# Directive
Set down each line of the material that follows, exactly, with no pictures.

# Recorded data
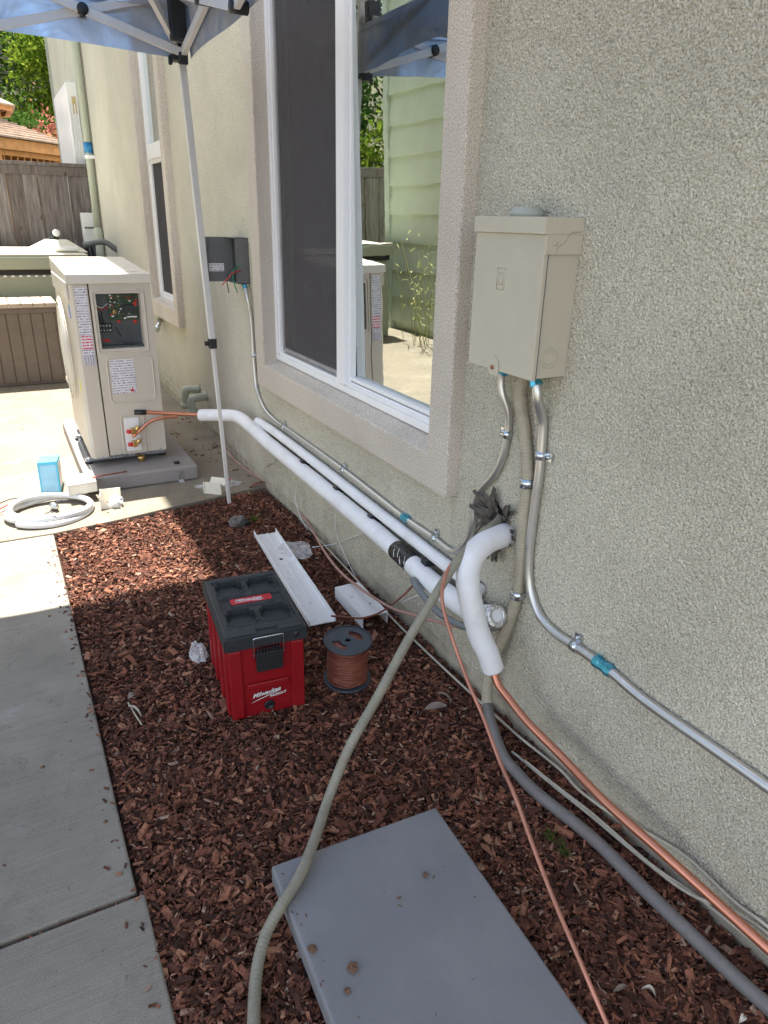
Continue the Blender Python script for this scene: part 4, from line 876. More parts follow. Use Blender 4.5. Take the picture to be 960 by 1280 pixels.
def text(s, size, mt, parent, mtx, shear=.3, ext=.0006, bold=.0):
    c = bpy.data.curves.new('lettering', 'FONT'); c.body = s; c.size = size; c.shear = shear; c.extrude = ext; c.offset = bold; c.align_x = 'CENTER'
    t = bpy.data.objects.new('tmp', c); link(t); bpy.context.view_layer.update()
    me = bpy.data.meshes.new_from_object(t.evaluated_get(bpy.context.evaluated_depsgraph_get())); bpy.data.objects.remove(t)
    me.materials.clear(); me.materials.append(mt); me.name = 'lettering'; me.transform(mtx)
    o = link(bpy.data.objects.new('lettering', me)); o.parent = parent; return o
def swoosh(x0, x1, z0, z1, t): return [(x0, z0), (x1, z1), (x1 - .004, z1 + t), (x0 + .02, z0 + t)]
inkw = mat('white_ink', (.75, .75, .76), .5, var=.02)
FR = Matrix.Translation((.123, -.0008, .078)) @ Matrix.Rotation(R_(7), 4, 'Y').inverted() @ Matrix.Rotation(R_(90), 4, 'X')
text('Milwaukee', .0215, inkw, tb, FR @ Matrix.Translation((-.006, .006, 0)), .45, bold=.0004)
text('PACKOUT', .0115, inkw, tb, FR @ Matrix.Translation((.030, -.010, 0)), .3, bold=.0003)
m = MB(); m.prism([(-.055, -.006), (.048, .0018), (.048, .0035), (-.03, -.0015)], 0, .0006, FR @ Matrix.Translation((-.006, 0, 0)) @ Matrix.Rotation(R_(5), 4, 'Z')); m.build('underline_mark', inkw, tb)
FT = Matrix.Translation((.125, .212, bh + .0427))
text('Milwaukee', .021, inkw, pl, FT @ Matrix.Translation((-.01, .003, 0)), .45, .0004, .0004)
text('PACKOUT', .008, inkw, pl, FT @ Matrix.Translation((.022, -.008, 0)), .3, .0004, .0002)
m = MB(); m.prism([(-.05, -.0045), (.045, .0), (.045, .0012), (-.03, -.001)], 0, .0004, FT @ Matrix.Translation((-.01, 0, 0))); m.build('underline_mark', inkw, pl)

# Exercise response
Continue the Blender Python script for this scene: part 4, from line 876. More parts follow. Use Blender 4.5. Take the picture to be 960 by 1280 pixels.
def text(s, size, mt, parent, mtx, shear=.3, ext=.0006, bold=.0):
    c = bpy.data.curves.new('lettering', 'FONT'); c.body = s; c.size = size; c.shear = shear; c.extrude = ext; c.offset = bold; c.align_x = 'CENTER'
    t = bpy.data.objects.new('tmp', c); link(t); bpy.context.view_layer.update()
    me = bpy.data.meshes.new_from_object(t.evaluated_get(bpy.context.evaluated_depsgraph_get())); bpy.data.objects.remove(t)
    me.materials.clear(); me.materials.append(mt); me.name = 'lettering'; me.transform(mtx)
    o = link(bpy.data.objects.new('lettering', me)); o.parent = parent; return o
def swoosh(x0, x1, z0, z1, t): return [(x0, z0), (x1, z1), (x1 - .004, z1 + t), (x0 + .02, z0 + t)]
inkw = mat('white_ink', (.75, .75, .76), .5, var=.02)
FR = Matrix.Translation((.123, -.0008, .078)) @ Matrix.Rotation(R_(7), 4, 'Y').inverted() @ Matrix.Rotation(R_(90), 4, 'X')
text('Milwaukee', .0215, inkw, tb, FR @ Matrix.Translation((-.006, .006, 0)), .45, bold=.0004)
text('PACKOUT', .0115, inkw, tb, FR @ Matrix.Translation((.030, -.010, 0)), .3, bold=.0003)
m = MB(); m.prism([(-.055, -.006), (.048, .0018), (.048, .0035), (-.03, -.0015)], 0, .0006, FR @ Matrix.Translation((-.006, 0, 0)) @ Matrix.Rotation(R_(5), 4, 'Z')); m.build('underline_mark', inkw, tb)
FT = Matrix.Translation((.125, .212, bh + .0427))
text('Milwaukee', .021, inkw, pl, FT @ Matrix.Translation((-.01, .003, 0)), .45, .0004, .0004)
text('PACKOUT', .008, inkw, pl, FT @ Matrix.Translation((.022, -.008, 0)), .3, .0004, .0002)
m = MB(); m.prism([(-.05, -.0045), (.045, .0), (.045, .0012), (-.03, -.001)], 0, .0004, FT @ Matrix.Translation((-.01, 0, 0))); m.build('underline_mark', inkw, pl)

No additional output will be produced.